Dataset extract:
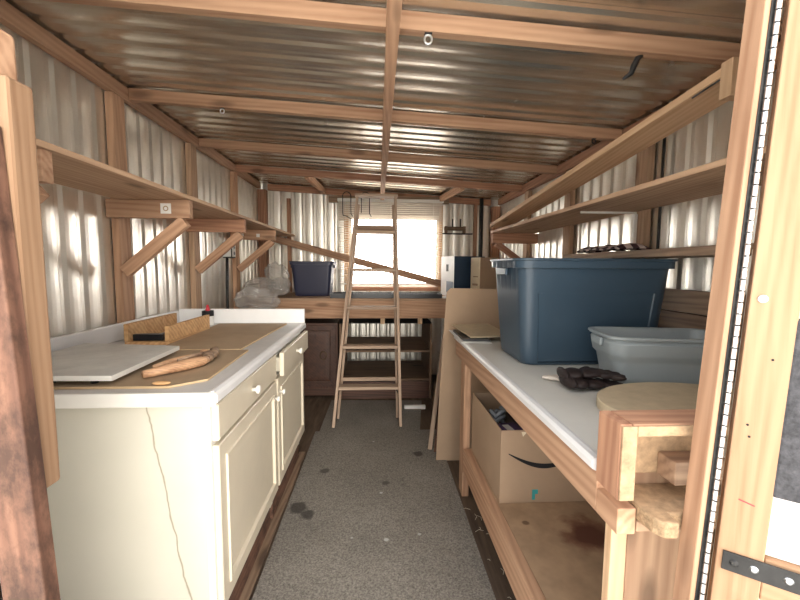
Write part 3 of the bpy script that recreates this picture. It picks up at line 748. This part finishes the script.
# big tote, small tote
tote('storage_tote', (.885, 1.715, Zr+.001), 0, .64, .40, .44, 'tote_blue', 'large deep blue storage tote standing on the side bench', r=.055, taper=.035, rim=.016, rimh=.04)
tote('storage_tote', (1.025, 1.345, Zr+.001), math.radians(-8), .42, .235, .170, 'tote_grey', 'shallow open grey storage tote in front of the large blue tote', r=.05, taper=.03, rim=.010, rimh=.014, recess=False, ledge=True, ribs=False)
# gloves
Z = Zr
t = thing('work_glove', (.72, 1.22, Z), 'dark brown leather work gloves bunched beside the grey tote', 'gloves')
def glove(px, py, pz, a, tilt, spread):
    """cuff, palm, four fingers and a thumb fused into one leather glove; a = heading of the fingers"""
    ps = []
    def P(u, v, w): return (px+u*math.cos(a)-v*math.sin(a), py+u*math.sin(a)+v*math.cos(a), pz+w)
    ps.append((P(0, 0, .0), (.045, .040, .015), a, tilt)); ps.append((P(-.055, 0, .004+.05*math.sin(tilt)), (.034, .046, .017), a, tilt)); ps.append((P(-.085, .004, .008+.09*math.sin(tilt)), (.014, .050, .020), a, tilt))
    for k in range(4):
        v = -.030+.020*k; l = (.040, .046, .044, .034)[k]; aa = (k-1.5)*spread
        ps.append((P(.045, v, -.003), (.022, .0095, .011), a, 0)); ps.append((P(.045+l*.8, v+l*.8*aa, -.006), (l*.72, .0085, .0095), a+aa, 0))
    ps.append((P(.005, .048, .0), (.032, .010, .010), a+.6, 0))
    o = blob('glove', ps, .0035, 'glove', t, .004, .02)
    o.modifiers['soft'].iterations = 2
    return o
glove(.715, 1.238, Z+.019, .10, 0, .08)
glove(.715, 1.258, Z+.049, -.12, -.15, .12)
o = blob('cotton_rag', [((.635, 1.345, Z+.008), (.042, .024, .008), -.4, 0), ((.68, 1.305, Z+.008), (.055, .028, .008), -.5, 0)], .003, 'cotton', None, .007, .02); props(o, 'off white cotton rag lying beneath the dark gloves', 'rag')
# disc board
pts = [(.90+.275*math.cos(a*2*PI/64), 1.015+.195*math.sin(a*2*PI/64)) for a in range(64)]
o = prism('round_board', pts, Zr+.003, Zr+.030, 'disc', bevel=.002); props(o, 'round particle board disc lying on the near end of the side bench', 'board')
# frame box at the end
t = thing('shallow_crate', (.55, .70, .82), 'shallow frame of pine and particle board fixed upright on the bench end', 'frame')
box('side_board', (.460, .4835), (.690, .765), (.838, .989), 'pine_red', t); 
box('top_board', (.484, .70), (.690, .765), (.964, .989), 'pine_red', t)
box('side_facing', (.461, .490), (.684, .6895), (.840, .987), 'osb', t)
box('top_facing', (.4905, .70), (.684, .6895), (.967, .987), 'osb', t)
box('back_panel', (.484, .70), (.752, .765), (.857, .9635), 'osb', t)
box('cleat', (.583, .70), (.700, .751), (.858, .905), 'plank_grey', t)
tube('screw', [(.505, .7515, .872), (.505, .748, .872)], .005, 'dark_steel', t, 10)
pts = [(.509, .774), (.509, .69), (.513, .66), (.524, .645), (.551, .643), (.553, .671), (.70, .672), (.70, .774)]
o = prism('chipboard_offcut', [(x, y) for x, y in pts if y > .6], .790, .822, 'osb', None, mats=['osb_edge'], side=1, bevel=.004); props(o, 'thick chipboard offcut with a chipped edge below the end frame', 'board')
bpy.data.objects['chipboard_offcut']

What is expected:
Strip out the pictures and quote the remaining data word for word.

Task result:
Write part 3 of the bpy script that recreates this picture. It picks up at line 748. This part finishes the script.
# big tote, small tote
tote('storage_tote', (.885, 1.715, Zr+.001), 0, .64, .40, .44, 'tote_blue', 'large deep blue storage tote standing on the side bench', r=.055, taper=.035, rim=.016, rimh=.04)
tote('storage_tote', (1.025, 1.345, Zr+.001), math.radians(-8), .42, .235, .170, 'tote_grey', 'shallow open grey storage tote in front of the large blue tote', r=.05, taper=.03, rim=.010, rimh=.014, recess=False, ledge=True, ribs=False)
# gloves
Z = Zr
t = thing('work_glove', (.72, 1.22, Z), 'dark brown leather work gloves bunched beside the grey tote', 'gloves')
def glove(px, py, pz, a, tilt, spread):
    """cuff, palm, four fingers and a thumb fused into one leather glove; a = heading of the fingers"""
    ps = []
    def P(u, v, w): return (px+u*math.cos(a)-v*math.sin(a), py+u*math.sin(a)+v*math.cos(a), pz+w)
    ps.append((P(0, 0, .0), (.045, .040, .015), a, tilt)); ps.append((P(-.055, 0, .004+.05*math.sin(tilt)), (.034, .046, .017), a, tilt)); ps.append((P(-.085, .004, .008+.09*math.sin(tilt)), (.014, .050, .020), a, tilt))
    for k in range(4):
        v = -.030+.020*k; l = (.040, .046, .044, .034)[k]; aa = (k-1.5)*spread
        ps.append((P(.045, v, -.003), (.022, .0095, .011), a, 0)); ps.append((P(.045+l*.8, v+l*.8*aa, -.006), (l*.72, .0085, .0095), a+aa, 0))
    ps.append((P(.005, .048, .0), (.032, .010, .010), a+.6, 0))
    o = blob('glove', ps, .0035, 'glove', t, .004, .02)
    o.modifiers['soft'].iterations = 2
    return o
glove(.715, 1.238, Z+.019, .10, 0, .08)
glove(.715, 1.258, Z+.049, -.12, -.15, .12)
o = blob('cotton_rag', [((.635, 1.345, Z+.008), (.042, .024, .008), -.4, 0), ((.68, 1.305, Z+.008), (.055, .028, .008), -.5, 0)], .003, 'cotton', None, .007, .02); props(o, 'off white cotton rag lying beneath the dark gloves', 'rag')
# disc board
pts = [(.90+.275*math.cos(a*2*PI/64), 1.015+.195*math.sin(a*2*PI/64)) for a in range(64)]
o = prism('round_board', pts, Zr+.003, Zr+.030, 'disc', bevel=.002); props(o, 'round particle board disc lying on the near end of the side bench', 'board')
# frame box at the end
t = thing('shallow_crate', (.55, .70, .82), 'shallow frame of pine and particle board fixed upright on the bench end', 'frame')
box('side_board', (.460, .4835), (.690, .765), (.838, .989), 'pine_red', t); 
box('top_board', (.484, .70), (.690, .765), (.964, .989), 'pine_red', t)
box('side_facing', (.461, .490), (.684, .6895), (.840, .987), 'osb', t)
box('top_facing', (.4905, .70), (.684, .6895), (.967, .987), 'osb', t)
box('back_panel', (.484, .70), (.752, .765), (.857, .9635), 'osb', t)
box('cleat', (.583, .70), (.700, .751), (.858, .905), 'plank_grey', t)
tube('screw', [(.505, .7515, .872), (.505, .748, .872)], .005, 'dark_steel', t, 10)
pts = [(.509, .774), (.509, .69), (.513, .66), (.524, .645), (.551, .643), (.553, .671), (.70, .672), (.70, .774)]
o = prism('chipboard_offcut', [(x, y) for x, y in pts if y > .6], .790, .822, 'osb', None, mats=['osb_edge'], side=1, bevel=.004); props(o, 'thick chipboard offcut with a chipped edge below the end frame', 'board')
bpy.data.objects['chipboard_offcut']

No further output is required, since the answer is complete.